Oil prices surge on hopes of Opec deal

Oil breaks $49 a barrel as Opec begins debate on output cuts

Click to follow
The Independent Online

Oil prices have soared as hopes rise once more that the Organisation of the Petroleum Exporting Countries (Opec) could agree to an output cut at its meeting in Vienna.

The group met on Wednesday to discuss terms of a potential deal to cut production for the first time in eight years in an effort to prop up prices that have fallen by more than half since 2014 due to oversupply.

Brent crude has surged by over 7 per cent to $50, after a flurry of comments from Opec ministers.

The rise in oil prices has also contributed to a strengthening dollar. The dollar was up over 0.5 per cent against the Japanese yen as the meeting began.

Saudi Arabia's energy minister said that the sentiment was "optimistic”.

"We don't know [if a deal will be reached]," Khalid al-Falih said as the talks started.

"We will find out during the meeting. I think the sentiment generally is optimistic and positive," he added.

Iraqi oil minister Jabbar al-Luaibi said Opec ministers were unanimous in favour of an output cut, following a breakfast meeting.

"The extent of the [price] move shows no one wants to miss the boat. There must be a general consensus that there will be a cut, whether it’s going to be bullish, I don’t know, but it’s the domino effect,"  Tamas Varga, analyst at PVM Oil Associates said.

A deal would be aimed at cutting into a global oversupply of oil that has severely depressed prices since 2014. A proposal would probably mean the group cutting production by more than a million barrels a day, which represents about 1 per cent of the global oil supply.

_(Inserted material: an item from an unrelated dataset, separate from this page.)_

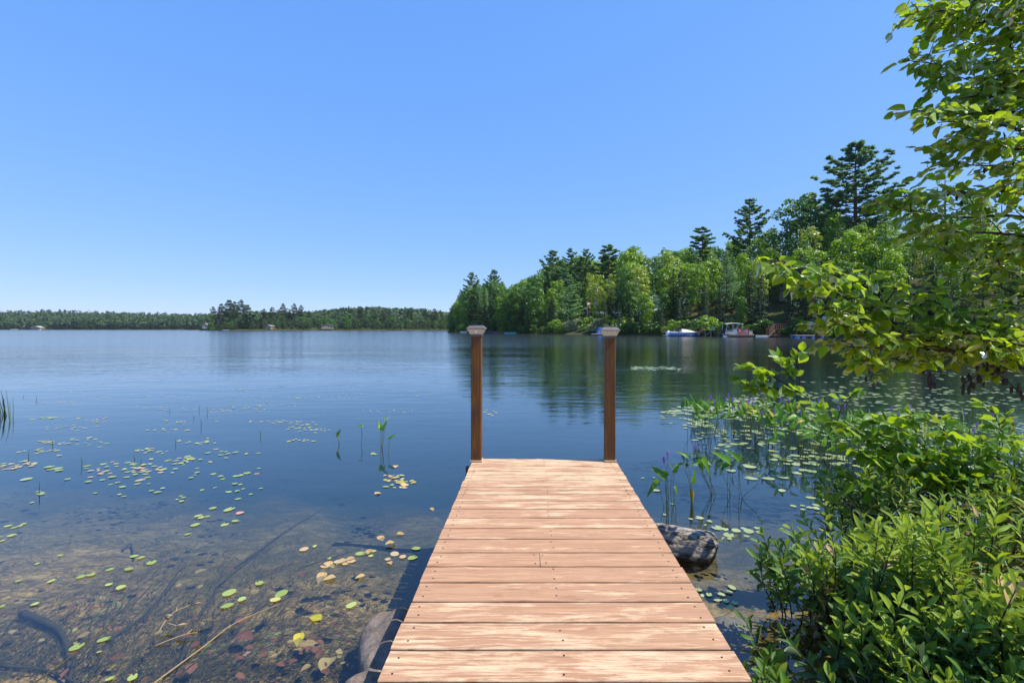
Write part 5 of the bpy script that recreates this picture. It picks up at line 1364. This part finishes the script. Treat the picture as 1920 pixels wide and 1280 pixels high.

Analysts at Goldman Sachs, Barclays, and ANZ agree that oil prices will quickly rise above $50 per barrel should Opec come to an agreement. Without a deal, the consensus is for a fall to the low $40s.

Paul Sirani, chief market analyst at Xtrade, said: “With the economies of many Opec member nations near wholly dependent on high oil prices to function, a deal to cut oil production looks to be close. The recent rally to almost $50 a barrel following ...Jabbar al-Luaibi’s announcement is testament to that.

“However, If today’s Opec meeting fails to bring about the necessary agreement, then we could well see the price of the North Sea benchmark sailing south at a rate of knots towards the $40 mark and possibly below."